At the end, Bruni reveals just how much he wants to curtail the right to religious freedom: “I support the right of people to believe what they do and say what they wish – in their pews, homes and hearts.” That’s quite a qualification. Religious freedom and free speech, in Bruni’s view, are suitable for exercise only in private.

It gets even more incredible. Bruni is a model of old-fashioned liberal tolerance compared with his colleagues on the Times editorial board. Yesterday they cheered a politician for firing a man because he dissented from gay-rights orthodoxy in a book:

Until last week, Kelvin Cochran was the chief of the Atlanta fire department, where he oversaw a work force of more than 1,000 firefighters and staff.

Mr. Cochran, a veteran firefighter, is also a deeply religious man, and he was eager to bring his Christian faith into the daily functioning of his department—or, as he put it in a book he authored in 2013, to “cultivate its culture to the glory of God.”

But, as the book revealed, his religious beliefs also include virulent anti-gay views. He was fired on Jan. 6 by Atlanta’s mayor, Kasim Reed, for homophobic language in the book, “Who Told You That You Were Naked?” Among other things, he called homosexuality a “perversion,” compared it to bestiality and pedophilia, and said homosexual acts are “vile, vulgar and inappropriate.”

“Cue up the outraged claims that Mr. Cochran’s rights to free speech and religious freedom have been violated,” the editorialists predictably sneer, calling that “an assertion that is as wrong as it was predictable.”

But the Times wants to violate yet another right, to wit:

It should not matter that the investigation found no evidence that Mr. Cochran had mistreated gays or lesbians. His position as a high-level public servant makes his remarks especially problematic, and requires that he be held to a different standard. . . .

Nobody can tell Mr. Cochran what he can or cannot believe.

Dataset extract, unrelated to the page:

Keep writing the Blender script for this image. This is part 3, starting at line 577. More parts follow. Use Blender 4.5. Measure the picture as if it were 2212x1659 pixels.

If he wants to work as a public official, however, he may not foist his religious views on other city employees who have the right to a boss who does not speak of them as second-class citizens.

The editors concede there is no evidence of wrongdoing (i.e., discrimination) on Cochran’s part. Solely on the basis of his expressed religious views, they call for him to “be held to a different standard” and banished from public office.

Under the U.S. Constitution, every citizen has the right to vote and to seek public office—rights that can be alienated only through conviction in a felony or impeachment trial. It is the Times editors (who, ironically, regard felon disfranchisement as invidious) who are speaking of Kelvin Cochran as a second-class citizen.